Aim
Copy all the material that follows, keeping every character the same.

——————

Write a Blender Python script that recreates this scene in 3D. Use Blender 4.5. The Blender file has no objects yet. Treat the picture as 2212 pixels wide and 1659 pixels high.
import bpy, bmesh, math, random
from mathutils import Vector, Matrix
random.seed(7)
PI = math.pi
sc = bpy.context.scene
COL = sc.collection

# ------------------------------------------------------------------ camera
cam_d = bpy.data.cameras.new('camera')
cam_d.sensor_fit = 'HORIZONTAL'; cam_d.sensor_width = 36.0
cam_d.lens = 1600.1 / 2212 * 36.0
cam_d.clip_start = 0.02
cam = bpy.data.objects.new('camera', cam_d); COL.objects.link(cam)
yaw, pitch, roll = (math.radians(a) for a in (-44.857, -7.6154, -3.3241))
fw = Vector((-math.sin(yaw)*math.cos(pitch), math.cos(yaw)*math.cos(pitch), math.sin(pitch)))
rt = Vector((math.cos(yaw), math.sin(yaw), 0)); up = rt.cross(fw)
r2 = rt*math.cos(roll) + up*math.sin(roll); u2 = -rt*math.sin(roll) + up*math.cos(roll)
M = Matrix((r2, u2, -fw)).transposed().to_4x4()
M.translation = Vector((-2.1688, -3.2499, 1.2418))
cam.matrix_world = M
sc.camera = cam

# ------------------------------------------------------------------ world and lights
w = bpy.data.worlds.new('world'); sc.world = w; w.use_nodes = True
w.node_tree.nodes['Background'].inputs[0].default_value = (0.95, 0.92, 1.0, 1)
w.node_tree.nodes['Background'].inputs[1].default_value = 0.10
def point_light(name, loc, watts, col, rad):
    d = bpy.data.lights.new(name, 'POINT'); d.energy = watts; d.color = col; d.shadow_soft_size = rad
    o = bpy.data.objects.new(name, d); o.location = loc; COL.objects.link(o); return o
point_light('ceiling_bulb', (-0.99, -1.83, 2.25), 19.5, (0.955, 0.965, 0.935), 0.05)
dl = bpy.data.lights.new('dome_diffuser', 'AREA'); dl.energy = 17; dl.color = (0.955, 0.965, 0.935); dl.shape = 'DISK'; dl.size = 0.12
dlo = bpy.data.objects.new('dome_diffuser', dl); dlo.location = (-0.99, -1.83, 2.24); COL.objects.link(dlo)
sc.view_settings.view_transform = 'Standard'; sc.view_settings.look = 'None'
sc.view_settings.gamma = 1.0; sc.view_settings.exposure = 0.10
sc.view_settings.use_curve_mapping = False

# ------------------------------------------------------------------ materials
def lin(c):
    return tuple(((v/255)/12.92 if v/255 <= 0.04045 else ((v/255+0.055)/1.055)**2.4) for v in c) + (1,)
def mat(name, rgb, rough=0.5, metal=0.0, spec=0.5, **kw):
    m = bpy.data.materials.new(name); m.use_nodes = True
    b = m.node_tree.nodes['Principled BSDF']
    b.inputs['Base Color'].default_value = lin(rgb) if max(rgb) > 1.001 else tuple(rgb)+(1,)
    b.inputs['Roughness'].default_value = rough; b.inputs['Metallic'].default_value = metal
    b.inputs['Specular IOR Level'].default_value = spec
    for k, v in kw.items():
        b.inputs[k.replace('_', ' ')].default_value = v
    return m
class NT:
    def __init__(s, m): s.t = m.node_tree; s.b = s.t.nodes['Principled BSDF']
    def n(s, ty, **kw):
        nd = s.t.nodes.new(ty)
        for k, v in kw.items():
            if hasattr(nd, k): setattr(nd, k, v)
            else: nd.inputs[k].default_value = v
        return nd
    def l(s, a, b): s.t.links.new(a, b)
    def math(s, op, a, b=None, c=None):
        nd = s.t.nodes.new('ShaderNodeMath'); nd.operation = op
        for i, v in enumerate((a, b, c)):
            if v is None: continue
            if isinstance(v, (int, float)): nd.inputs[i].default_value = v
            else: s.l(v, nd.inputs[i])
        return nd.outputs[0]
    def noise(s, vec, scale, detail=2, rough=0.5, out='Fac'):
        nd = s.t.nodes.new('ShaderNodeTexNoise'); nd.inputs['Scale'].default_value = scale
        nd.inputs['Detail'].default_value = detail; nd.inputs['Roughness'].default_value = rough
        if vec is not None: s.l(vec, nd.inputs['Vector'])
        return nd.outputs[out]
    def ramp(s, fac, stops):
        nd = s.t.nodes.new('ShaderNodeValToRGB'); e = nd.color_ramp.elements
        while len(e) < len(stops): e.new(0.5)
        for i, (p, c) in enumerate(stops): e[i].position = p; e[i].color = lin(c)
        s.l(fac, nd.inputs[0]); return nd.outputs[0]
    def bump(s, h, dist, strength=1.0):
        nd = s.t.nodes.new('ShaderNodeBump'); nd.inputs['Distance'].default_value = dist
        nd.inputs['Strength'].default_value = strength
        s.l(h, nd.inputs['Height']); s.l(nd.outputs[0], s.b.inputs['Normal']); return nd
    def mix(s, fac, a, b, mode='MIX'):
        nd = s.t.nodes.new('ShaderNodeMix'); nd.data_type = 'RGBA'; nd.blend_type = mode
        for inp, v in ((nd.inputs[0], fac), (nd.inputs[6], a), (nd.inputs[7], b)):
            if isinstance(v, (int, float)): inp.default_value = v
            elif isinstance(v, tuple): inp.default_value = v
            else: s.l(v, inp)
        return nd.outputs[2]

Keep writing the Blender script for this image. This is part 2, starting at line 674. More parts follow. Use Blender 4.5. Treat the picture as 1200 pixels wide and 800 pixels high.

——————

Complete answer
Write a Blender Python script that recreates this scene in 3D. Use Blender 4.5. The Blender file has no objects yet. Treat the picture as 2212 pixels wide and 1659 pixels high.
import bpy, bmesh, math, random
from mathutils import Vector, Matrix
random.seed(7)
PI = math.pi
sc = bpy.context.scene
COL = sc.collection

# ------------------------------------------------------------------ camera
cam_d = bpy.data.cameras.new('camera')
cam_d.sensor_fit = 'HORIZONTAL'; cam_d.sensor_width = 36.0
cam_d.lens = 1600.1 / 2212 * 36.0
cam_d.clip_start = 0.02
cam = bpy.data.objects.new('camera', cam_d); COL.objects.link(cam)
yaw, pitch, roll = (math.radians(a) for a in (-44.857, -7.6154, -3.3241))
fw = Vector((-math.sin(yaw)*math.cos(pitch), math.cos(yaw)*math.cos(pitch), math.sin(pitch)))
rt = Vector((math.cos(yaw), math.sin(yaw), 0)); up = rt.cross(fw)
r2 = rt*math.cos(roll) + up*math.sin(roll); u2 = -rt*math.sin(roll) + up*math.cos(roll)
M = Matrix((r2, u2, -fw)).transposed().to_4x4()
M.translation = Vector((-2.1688, -3.2499, 1.2418))
cam.matrix_world = M
sc.camera = cam

# ------------------------------------------------------------------ world and lights
w = bpy.data.worlds.new('world'); sc.world = w; w.use_nodes = True
w.node_tree.nodes['Background'].inputs[0].default_value = (0.95, 0.92, 1.0, 1)
w.node_tree.nodes['Background'].inputs[1].default_value = 0.10
def point_light(name, loc, watts, col, rad):
    d = bpy.data.lights.new(name, 'POINT'); d.energy = watts; d.color = col; d.shadow_soft_size = rad
    o = bpy.data.objects.new(name, d); o.location = loc; COL.objects.link(o); return o
point_light('ceiling_bulb', (-0.99, -1.83, 2.25), 19.5, (0.955, 0.965, 0.935), 0.05)
dl = bpy.data.lights.new('dome_diffuser', 'AREA'); dl.energy = 17; dl.color = (0.955, 0.965, 0.935); dl.shape = 'DISK'; dl.size = 0.12
dlo = bpy.data.objects.new('dome_diffuser', dl); dlo.location = (-0.99, -1.83, 2.24); COL.objects.link(dlo)
sc.view_settings.view_transform = 'Standard'; sc.view_settings.look = 'None'
sc.view_settings.gamma = 1.0; sc.view_settings.exposure = 0.10
sc.view_settings.use_curve_mapping = False

# ------------------------------------------------------------------ materials
def lin(c):
    return tuple(((v/255)/12.92 if v/255 <= 0.04045 else ((v/255+0.055)/1.055)**2.4) for v in c) + (1,)
def mat(name, rgb, rough=0.5, metal=0.0, spec=0.5, **kw):
    m = bpy.data.materials.new(name); m.use_nodes = True
    b = m.node_tree.nodes['Principled BSDF']
    b.inputs['Base Color'].default_value = lin(rgb) if max(rgb) > 1.001 else tuple(rgb)+(1,)
    b.inputs['Roughness'].default_value = rough; b.inputs['Metallic'].default_value = metal
    b.inputs['Specular IOR Level'].default_value = spec
    for k, v in kw.items():
        b.inputs[k.replace('_', ' ')].default_value = v
    return m
class NT:
    def __init__(s, m): s.t = m.node_tree; s.b = s.t.nodes['Principled BSDF']
    def n(s, ty, **kw):
        nd = s.t.nodes.new(ty)
        for k, v in kw.items():
            if hasattr(nd, k): setattr(nd, k, v)
            else: nd.inputs[k].default_value = v
        return nd
    def l(s, a, b): s.t.links.new(a, b)
    def math(s, op, a, b=None, c=None):
        nd = s.t.nodes.new('ShaderNodeMath'); nd.operation = op
        for i, v in enumerate((a, b, c)):
            if v is None: continue
            if isinstance(v, (int, float)): nd.inputs[i].default_value = v
            else: s.l(v, nd.inputs[i])
        return nd.outputs[0]
    def noise(s, vec, scale, detail=2, rough=0.5, out='Fac'):
        nd = s.t.nodes.new('ShaderNodeTexNoise'); nd.inputs['Scale'].default_value = scale
        nd.inputs['Detail'].default_value = detail; nd.inputs['Roughness'].default_value = rough
        if vec is not None: s.l(vec, nd.inputs['Vector'])
        return nd.outputs[out]
    def ramp(s, fac, stops):
        nd = s.t.nodes.new('ShaderNodeValToRGB'); e = nd.color_ramp.elements
        while len(e) < len(stops): e.new(0.5)
        for i, (p, c) in enumerate(stops): e[i].position = p; e[i].color = lin(c)
        s.l(fac, nd.inputs[0]); return nd.outputs[0]
    def bump(s, h, dist, strength=1.0):
        nd = s.t.nodes.new('ShaderNodeBump'); nd.inputs['Distance'].default_value = dist
        nd.inputs['Strength'].default_value = strength
        s.l(h, nd.inputs['Height']); s.l(nd.outputs[0], s.b.inputs['Normal']); return nd
    def mix(s, fac, a, b, mode='MIX'):
        nd = s.t.nodes.new('ShaderNodeMix'); nd.data_type = 'RGBA'; nd.blend_type = mode
        for inp, v in ((nd.inputs[0], fac), (nd.inputs[6], a), (nd.inputs[7], b)):
            if isinstance(v, (int, float)): inp.default_value = v
            elif isinstance(v, tuple): inp.default_value = v
            else: s.l(v, inp)
        return nd.outputs[2]

Keep writing the Blender script for this image. This is part 2, starting at line 674. More parts follow. Use Blender 4.5. Treat the picture as 1200 pixels wide and 800 pixels high.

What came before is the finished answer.